А когда узнала, что Фатьянов умер — горько заплакала.
— Извели…
4. Есенин и Фатьянов
Алексей Иванович очень любил Пушкина. Татьяна Репкина вызывала его на споры, желая подзадорить, а то и подшутить. Словно подмигивая другим собеседникам, она заявляла:
— Что такое Пушкин? Да, гениальный поэт! Но он аристократ, он не народный поэт!
В те годы слово «аристократ» звучало в одном ряду с понятием «мещане» и было чуть ли не ругательством.
Алексей Иванович подскакивал.
Он яростно, как меч на врага, хватал с полки книгу из многотиражного девятитомника Пушкина пятьдесят третьего года издания, который был, наверное, в каждой читающей семье.
— Шалун уж отморозил пальчик! Ему и больно и смешно! А мать грозит ему в окно! — воспламенившись, цитировал он, доказывая, что поэзия Пушкина не для аристократии, а для народа. Иногда казалось, что он весь девятитомник знает наизусть…
Всем нравилось, что он такой наивный и горячий, что так знает и защищает Пушкина. Всем было весело и смешно оттого, что он так легко поддается на нехитрые уловки.
А он действительно Пушкина любил. Но ближе всех русских поэтов Алексею Ивановичу все же приходился Есенин, о чем знал Борис Симонов и что находило в нем отклик безоговорочно. Для Симонова Есенин был воплощением всего настоящего. Иногда, глядя на Фатьянова, он узнавал в нем своего любимого поэта — не желающего помещать себя в навязанные кем-то рамки, слушающего свою душу, шокирующего надменных лицемеров. В ученических тетрадях жили есенинские стихи, запрещенные, но не забытые. Подобная слава сопутствовала и Фатьянову — все знают, а нигде не прочтут: нет ни книги, ни публикаций в периодических изданиях. И, конечно, песни, похожие лиризмом и напевностью, роднили этих двух людей.
Шли годы.
Алексея Ивановича не стало.
Сняли странный запрет с имени Сергея Есенина. Начали в Константинове проводить посвященные поэту праздники. А в Вязниках летом стали собираться люди, чтобы вспомнить Фатьянова.
Вязниковский литератор Борис Симонов ездил, кланялся родине любимого поэта.

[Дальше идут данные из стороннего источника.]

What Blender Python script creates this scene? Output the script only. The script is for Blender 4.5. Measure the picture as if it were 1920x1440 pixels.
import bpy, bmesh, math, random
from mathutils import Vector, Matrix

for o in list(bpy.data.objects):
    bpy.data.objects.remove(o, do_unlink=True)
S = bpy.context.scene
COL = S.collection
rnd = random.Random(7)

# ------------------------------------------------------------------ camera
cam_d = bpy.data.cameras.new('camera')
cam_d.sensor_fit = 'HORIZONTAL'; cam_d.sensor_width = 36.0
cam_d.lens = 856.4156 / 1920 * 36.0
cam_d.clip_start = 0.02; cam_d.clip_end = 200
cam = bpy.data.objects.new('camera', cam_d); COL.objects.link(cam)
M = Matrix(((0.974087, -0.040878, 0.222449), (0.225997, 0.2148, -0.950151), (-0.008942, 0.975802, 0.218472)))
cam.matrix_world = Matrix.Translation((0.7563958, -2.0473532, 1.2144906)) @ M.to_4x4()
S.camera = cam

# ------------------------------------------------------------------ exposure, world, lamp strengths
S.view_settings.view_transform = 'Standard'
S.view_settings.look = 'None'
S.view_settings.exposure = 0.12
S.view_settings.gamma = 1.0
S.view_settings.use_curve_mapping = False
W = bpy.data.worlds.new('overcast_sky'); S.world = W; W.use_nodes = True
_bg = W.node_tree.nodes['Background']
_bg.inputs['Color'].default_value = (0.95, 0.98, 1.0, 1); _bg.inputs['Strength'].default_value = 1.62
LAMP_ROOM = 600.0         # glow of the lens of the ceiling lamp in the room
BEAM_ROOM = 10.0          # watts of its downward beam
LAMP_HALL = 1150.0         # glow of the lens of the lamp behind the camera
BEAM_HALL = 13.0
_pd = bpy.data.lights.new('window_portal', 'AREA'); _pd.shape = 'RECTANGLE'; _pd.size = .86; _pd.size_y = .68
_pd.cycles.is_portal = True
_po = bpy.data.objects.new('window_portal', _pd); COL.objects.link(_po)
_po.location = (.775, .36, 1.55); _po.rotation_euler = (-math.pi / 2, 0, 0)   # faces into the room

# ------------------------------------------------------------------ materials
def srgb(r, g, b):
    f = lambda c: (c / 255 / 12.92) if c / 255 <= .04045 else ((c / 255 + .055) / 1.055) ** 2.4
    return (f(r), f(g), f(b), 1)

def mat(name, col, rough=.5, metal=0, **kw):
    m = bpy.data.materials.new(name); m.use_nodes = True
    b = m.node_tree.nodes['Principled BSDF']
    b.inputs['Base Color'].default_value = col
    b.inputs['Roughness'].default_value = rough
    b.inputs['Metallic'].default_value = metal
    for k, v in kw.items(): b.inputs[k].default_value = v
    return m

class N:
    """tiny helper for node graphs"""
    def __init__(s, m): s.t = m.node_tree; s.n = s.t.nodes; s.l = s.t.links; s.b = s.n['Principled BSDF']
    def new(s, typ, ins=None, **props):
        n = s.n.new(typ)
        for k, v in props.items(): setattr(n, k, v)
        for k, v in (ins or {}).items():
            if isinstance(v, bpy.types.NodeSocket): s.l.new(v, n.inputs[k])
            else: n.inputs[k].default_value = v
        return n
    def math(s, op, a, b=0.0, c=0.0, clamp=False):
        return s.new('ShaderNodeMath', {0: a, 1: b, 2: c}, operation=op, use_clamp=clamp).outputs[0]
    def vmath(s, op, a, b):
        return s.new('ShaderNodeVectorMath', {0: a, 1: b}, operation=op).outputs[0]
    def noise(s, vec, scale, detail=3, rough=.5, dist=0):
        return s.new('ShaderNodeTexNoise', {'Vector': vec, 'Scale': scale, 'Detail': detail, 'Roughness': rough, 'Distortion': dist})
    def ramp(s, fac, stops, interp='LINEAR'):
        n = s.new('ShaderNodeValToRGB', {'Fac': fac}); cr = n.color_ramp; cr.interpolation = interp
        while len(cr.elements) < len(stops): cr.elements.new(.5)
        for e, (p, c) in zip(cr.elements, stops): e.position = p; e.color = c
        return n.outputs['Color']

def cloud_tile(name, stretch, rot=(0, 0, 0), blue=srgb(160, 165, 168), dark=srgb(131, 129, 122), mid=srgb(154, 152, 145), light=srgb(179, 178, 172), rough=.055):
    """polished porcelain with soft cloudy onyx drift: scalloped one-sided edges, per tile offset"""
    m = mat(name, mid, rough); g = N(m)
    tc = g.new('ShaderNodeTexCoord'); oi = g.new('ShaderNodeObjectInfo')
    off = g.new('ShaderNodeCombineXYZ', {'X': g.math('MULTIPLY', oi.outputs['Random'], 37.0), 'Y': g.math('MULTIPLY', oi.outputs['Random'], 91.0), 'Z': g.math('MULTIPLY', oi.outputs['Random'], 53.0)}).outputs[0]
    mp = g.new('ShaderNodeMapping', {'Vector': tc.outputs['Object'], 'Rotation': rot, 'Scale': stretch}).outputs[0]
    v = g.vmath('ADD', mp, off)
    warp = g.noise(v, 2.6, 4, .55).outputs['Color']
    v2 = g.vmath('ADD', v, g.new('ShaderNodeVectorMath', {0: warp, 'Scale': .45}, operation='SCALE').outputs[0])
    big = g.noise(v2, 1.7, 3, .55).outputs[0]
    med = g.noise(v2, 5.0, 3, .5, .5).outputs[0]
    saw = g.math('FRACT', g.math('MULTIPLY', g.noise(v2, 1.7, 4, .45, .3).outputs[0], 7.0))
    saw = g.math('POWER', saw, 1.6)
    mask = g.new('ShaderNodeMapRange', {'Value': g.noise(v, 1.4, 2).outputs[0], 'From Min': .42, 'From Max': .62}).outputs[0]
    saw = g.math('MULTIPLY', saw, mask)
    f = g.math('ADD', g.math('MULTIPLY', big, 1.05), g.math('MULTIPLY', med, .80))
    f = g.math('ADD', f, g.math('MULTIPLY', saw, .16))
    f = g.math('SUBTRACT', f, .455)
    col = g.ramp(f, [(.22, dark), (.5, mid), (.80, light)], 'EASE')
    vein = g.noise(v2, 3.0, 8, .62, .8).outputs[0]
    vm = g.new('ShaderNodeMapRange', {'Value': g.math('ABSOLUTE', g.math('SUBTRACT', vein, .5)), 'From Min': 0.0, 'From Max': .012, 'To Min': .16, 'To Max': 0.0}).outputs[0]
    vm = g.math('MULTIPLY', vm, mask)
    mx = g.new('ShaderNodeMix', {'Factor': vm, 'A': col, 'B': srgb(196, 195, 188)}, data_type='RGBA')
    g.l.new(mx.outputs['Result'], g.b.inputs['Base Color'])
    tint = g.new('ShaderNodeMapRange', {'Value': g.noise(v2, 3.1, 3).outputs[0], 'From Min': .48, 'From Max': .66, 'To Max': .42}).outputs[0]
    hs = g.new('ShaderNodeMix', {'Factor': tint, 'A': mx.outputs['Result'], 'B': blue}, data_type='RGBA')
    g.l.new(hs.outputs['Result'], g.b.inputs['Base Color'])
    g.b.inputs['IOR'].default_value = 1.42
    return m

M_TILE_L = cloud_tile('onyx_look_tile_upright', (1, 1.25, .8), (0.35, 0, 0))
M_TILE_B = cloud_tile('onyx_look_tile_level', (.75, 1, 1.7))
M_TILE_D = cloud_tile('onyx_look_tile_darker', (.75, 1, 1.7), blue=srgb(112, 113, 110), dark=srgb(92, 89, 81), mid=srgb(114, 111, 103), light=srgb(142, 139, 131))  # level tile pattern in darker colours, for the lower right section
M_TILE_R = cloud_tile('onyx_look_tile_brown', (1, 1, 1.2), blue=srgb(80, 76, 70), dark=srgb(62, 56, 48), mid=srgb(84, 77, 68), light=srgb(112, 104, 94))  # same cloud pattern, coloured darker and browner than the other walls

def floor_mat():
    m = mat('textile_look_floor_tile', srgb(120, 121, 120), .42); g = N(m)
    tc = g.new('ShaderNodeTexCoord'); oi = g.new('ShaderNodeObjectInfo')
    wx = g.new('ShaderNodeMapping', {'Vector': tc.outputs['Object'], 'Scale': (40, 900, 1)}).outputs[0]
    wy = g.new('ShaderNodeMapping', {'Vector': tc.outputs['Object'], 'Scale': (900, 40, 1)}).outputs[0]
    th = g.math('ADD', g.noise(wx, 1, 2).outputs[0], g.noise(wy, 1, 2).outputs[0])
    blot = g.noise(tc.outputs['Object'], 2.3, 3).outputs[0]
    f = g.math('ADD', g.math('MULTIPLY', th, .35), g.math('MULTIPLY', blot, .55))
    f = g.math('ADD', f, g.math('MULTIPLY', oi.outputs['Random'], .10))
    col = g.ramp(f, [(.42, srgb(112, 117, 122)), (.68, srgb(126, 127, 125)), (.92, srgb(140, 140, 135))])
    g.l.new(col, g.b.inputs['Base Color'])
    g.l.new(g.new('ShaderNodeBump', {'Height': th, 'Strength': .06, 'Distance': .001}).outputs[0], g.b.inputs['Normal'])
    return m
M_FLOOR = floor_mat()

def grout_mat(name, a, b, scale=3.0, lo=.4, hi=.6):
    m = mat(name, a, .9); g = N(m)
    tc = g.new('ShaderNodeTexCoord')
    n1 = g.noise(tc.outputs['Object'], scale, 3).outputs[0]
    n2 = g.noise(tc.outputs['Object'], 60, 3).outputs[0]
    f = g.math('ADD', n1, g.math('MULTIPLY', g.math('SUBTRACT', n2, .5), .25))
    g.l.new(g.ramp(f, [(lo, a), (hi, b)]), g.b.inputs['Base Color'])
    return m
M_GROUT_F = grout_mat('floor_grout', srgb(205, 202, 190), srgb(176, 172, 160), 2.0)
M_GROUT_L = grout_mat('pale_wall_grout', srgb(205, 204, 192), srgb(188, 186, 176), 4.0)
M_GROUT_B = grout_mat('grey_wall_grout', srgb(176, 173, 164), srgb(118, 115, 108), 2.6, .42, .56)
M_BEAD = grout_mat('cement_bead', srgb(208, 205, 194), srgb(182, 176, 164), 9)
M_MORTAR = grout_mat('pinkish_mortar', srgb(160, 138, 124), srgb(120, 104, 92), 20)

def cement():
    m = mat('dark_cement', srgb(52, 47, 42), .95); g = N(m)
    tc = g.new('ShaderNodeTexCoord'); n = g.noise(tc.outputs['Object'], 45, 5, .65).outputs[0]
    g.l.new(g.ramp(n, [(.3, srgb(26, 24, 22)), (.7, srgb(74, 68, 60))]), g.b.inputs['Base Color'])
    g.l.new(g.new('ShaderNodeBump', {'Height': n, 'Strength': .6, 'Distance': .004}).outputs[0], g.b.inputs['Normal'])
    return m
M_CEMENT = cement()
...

Там, в рязанском селе, он встретил его друга Николая Петровича Рядинкина. Расспрашивал о детских годах Сергея Александровича, о некрасивых слухах, уверенно и привычно распространяемых недремлющей прессой. У него издавна теплилось намерение сочинить поэму о жизни Сергея Есенина. Есенин-человек ему становился все более понятен — но в этих рассказах есенинского друга он все больше видел Фатьянова. И это было так явственно, что в конце концов он взялся и написал поэму о Фатьянове.
На один из Есенинских праздников Борис Тимофеевич приехал не с пустыми руками.

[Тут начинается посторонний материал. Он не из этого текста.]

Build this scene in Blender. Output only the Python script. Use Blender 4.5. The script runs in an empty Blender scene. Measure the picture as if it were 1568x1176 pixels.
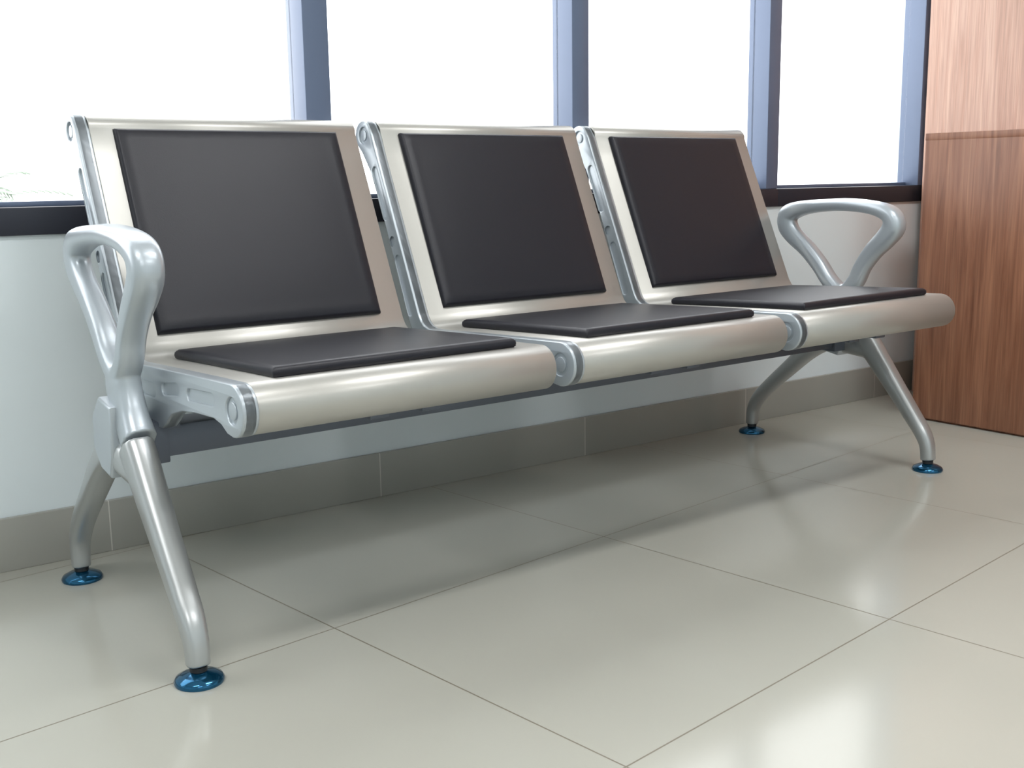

Он готовился к нему с осени: откопал присадки вишен сада у родного дома Алексея Ивановича Фатьянова, досмотрел их, взрастил.
Теперь каждую весну расцветают в саду Сергея Александровича Есенина знаменитые вязниковские вишни.
Вот как любили песельника на зависть многим правильным, «многотомным», увенчанным лаврами и тосковавшим в благополучии…
Впрочем, вряд ли им до этого есть дело.
Фатьянов — русский соловей. Дети рядом с Фатьяновым
1. Алена и Никита
С тех пор, как получили Фатьяновы квартиру на Бородинской, с той поры, как оборудовали Алексею Ивановичу первый в жизни собственный кабинет, на письменном его столе всегда стояли две фотографии. Это были портреты двух его детей.
Он сам разбирал рамки и менял их под стеклом с годами, по мере того, как подрастали Алена и Никита. Те фотографии, которые поэт поставил своей рукой на письменный стол последними, теперь находятся в вязниковском Музее песни вместе с его кабинетом.